This week, amidst obsessively checking for houses coming on the market and trying to stop myself mentally moving in to one I like, I have been researching the lives of Alice and May. The full story will appear on Granny’s Tales shortly. Alice and May are not newcomers to my family tree; I have known them all my life. I should qualify that, they both died before I was born but their photographs are in the treasured family album and they formed part of the lexicon of family lore that was repeated by my mother and great aunt. ‘Auntie Alice’ was one of my great grandmother’s sisters and ‘Cousin May’ was her daughter. The stories went something like this:
Alice’s first husband was a Mr Fludder, who was May’s father. Alice then married Mr Hart. May married a William Pleoney or Fleoney. Auntie Alice died in a fire when home alone in Whitstable, Kent. Normally, the family stories that were passed to me have proved to be pretty accurate when placed under the scrutiny of documentary family history research; not so these ‘facts’ about Alice and May. Decades ago, I established that almost everything I’d been told about Alice and May was wrong.

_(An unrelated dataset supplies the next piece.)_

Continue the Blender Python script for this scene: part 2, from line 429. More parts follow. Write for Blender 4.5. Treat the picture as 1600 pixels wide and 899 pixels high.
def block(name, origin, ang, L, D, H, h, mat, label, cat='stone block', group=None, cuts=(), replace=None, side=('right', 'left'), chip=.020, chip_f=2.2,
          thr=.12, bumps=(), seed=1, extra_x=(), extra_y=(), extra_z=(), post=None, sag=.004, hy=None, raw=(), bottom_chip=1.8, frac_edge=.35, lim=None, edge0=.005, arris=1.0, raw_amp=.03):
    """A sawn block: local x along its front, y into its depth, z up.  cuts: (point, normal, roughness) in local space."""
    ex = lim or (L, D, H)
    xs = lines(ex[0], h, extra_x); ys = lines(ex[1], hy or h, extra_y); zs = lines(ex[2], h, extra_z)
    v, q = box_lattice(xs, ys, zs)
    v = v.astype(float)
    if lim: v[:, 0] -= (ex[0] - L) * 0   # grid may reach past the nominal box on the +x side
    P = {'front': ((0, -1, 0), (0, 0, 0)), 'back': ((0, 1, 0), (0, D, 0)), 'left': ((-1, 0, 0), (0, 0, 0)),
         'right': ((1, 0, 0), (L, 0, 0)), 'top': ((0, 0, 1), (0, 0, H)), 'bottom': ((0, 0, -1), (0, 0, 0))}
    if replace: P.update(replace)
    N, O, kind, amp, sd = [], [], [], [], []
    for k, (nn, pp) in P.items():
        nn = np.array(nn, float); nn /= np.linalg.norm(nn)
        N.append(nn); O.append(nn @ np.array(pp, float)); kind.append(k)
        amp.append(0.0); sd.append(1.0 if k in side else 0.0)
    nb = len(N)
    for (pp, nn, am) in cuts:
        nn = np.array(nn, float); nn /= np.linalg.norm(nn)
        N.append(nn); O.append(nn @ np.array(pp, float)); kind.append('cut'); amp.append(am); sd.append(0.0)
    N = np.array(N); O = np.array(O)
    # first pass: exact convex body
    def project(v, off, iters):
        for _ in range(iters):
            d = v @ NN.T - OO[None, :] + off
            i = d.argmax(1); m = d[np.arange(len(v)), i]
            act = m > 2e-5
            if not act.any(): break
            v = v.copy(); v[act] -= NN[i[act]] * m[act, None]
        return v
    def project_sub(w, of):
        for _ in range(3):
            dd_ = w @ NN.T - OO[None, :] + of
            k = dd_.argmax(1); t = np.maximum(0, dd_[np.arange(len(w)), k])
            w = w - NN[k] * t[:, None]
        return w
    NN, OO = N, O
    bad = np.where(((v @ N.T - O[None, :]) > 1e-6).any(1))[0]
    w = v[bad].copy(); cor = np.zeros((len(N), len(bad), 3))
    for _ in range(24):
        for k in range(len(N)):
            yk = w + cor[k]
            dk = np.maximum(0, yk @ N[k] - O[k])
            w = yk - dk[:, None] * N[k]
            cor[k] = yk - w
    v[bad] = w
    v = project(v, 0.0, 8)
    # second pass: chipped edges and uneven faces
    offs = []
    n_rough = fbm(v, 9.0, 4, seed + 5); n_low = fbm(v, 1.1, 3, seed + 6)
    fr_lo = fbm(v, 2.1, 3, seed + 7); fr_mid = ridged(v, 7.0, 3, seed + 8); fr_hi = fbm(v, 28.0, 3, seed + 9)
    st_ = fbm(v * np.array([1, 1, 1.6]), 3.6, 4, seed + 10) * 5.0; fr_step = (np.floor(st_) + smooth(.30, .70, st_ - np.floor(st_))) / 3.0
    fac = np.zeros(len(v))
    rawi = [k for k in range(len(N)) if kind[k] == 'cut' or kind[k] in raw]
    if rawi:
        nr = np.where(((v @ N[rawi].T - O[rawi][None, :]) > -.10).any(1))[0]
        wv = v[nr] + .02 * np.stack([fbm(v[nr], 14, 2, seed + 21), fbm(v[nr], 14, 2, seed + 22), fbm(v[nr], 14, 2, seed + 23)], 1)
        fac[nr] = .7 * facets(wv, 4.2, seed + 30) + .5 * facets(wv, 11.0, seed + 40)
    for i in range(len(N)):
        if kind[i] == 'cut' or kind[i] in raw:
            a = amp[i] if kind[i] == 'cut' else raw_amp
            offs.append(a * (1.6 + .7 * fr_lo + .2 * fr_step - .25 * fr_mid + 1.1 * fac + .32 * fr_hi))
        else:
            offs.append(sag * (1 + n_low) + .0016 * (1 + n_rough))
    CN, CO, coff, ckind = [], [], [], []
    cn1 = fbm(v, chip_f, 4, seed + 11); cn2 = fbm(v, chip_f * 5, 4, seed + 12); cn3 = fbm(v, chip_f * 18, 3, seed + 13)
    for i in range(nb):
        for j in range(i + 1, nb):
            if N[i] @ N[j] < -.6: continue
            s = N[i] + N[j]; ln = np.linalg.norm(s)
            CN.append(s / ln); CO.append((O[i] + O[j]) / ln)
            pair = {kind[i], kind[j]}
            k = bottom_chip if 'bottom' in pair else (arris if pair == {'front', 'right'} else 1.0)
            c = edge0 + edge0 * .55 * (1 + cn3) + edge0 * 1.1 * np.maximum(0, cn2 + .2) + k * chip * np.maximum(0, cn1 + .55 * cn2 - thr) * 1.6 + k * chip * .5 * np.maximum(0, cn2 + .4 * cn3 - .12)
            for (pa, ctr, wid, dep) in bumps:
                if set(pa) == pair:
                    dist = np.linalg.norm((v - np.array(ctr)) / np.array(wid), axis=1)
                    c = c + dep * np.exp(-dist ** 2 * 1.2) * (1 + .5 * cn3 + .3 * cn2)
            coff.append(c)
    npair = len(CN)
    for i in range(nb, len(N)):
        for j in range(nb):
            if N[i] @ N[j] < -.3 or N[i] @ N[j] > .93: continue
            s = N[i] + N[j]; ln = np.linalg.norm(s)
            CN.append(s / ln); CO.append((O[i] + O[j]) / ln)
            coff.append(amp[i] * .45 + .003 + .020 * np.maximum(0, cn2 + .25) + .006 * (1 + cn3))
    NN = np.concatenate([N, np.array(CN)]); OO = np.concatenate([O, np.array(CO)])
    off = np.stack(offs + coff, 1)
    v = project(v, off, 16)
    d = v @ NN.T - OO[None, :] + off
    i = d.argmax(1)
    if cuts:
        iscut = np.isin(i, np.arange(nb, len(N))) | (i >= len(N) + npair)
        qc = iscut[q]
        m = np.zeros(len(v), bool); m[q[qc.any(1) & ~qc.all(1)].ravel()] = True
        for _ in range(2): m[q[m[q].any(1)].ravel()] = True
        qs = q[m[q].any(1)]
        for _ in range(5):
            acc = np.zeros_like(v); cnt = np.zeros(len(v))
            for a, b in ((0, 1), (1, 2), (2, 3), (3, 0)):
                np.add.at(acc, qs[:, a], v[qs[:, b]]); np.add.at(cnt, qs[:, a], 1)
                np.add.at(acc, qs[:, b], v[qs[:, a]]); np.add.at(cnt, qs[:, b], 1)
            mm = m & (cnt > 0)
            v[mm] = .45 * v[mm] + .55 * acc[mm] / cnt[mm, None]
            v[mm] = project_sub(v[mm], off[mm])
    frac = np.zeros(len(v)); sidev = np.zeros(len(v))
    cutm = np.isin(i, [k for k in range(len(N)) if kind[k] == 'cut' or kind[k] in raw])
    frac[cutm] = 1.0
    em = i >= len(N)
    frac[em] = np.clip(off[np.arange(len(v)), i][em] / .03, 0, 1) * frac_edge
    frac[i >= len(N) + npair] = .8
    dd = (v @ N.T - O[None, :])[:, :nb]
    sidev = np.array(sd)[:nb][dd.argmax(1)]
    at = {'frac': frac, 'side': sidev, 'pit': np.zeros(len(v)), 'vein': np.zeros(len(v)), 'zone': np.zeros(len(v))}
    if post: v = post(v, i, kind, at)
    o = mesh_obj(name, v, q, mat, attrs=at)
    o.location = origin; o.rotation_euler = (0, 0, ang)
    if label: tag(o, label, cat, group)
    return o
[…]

May was illegitimate. Her birth was registered as May Bula Dawson. Although there were Fludders in the area, there is no evidence that Alice was ever in a relationship with on of them and she certainly didn’t marry one. When Alice married Thomas Sanders Hart, a widower, nine years after May’s birth, May took the surname Hart and was to claim that Thomas Hart was her father when she married. Married that is to a William Dear. Goodness knows where Phleoney came from. Who was May’s father? For a long time I suspected the solitary Mr Bula who could be found in the census closest to May’s birth. Was it indeed a Mr Fludder? Was it, as May claimed, Thomas Hart? I am now, thanks to help from another researcher, pretty sure I know which is correct but I am afraid you will have to wait for the release of Alice and May’s story to find out.
Then there was the ‘burnt to death in a fire’. Well not unless she caught pneumonia as a result she wasn’t, as pneumonia, coma and thrombosis is what is on Alice’s death certificate. I looked in the newspapers, for mentions of a fire in Whitstable around the time of Alice’s death to no avail. This week I tried again. Additional newspapers have been made available. Yes, there was a fire, yes someone died whilst home alone but it wasn’t Alice. Who lost their life? Why did the family think it was Alice? Stand by for the big reveal, although diligent researchers might be able to get there first, even with just the few clues that I have given you here.
Finally, I’d welcome comments on May’s attire in this photograph. She was born in 1889, surely this is shockingly short. Could it be some kind of theatrical costume? The never-ending hunt continues.